A questão é que não se trata de uma presunção assim tão descabida. Por mais que políticos utilizadores de estupefacientes incentivem a guerra às drogas, sabem que é improvável que sejam prejudicados. “Mas isso vai certamente afetar comunidades pobres e racializadas, que já sofrem o grosso da violência policial”, notou Ann Fordham, diretora do International Drug Policy Consortium.
Apesar da descriminalização da droga não estar na agenda nem dos conservadores nem dos trabalhistas, o modelo português cada vez é mais citado como exemplo no Reino Unido. A descriminalização das drogas em Portugal, em 2000, levou a “significativa poupança a nível financeiro, menos encarceramento, significativos benefícios para a saúde pública e nenhum aumento significativo no uso de drogas”, saudava um relatório conjunto da Universidade Johns Hopkins e da revista Lancet, de 2016, citado esta semana pela New Statesman.
Trata-se de uma discussão mais urgente que nunca, com o número de mortes por overdose e adição a disparar no Reino Unido, batendo as 4500 mortes o ano passado, o mais alto valor registado desde o início dos anos 90. Isto num momento em que se torna cada vez mais óbvio que a guerra às drogas, declarada por Richard Nixon em 1971, ou falhou ou até foi contraproducente – só entre 2011 e 2013, o consumo global de droga aumentou em mais de 30%, segundo o International Drug Policy Consortium.

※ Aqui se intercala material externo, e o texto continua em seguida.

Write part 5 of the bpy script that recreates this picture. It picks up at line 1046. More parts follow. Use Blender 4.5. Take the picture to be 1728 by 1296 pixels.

“A total eliminação das drogas? Continue a sonhar”, sugeriu recentemente Helen Clark, diretora Global Commission on Drug Policy, a um jornalista do Observer. “Nunca houve um momento na história humana em que os seres humanos não tenham recorrido a algum tipo de substâncias que os afaste da sua realidade, seja porque motivo for”.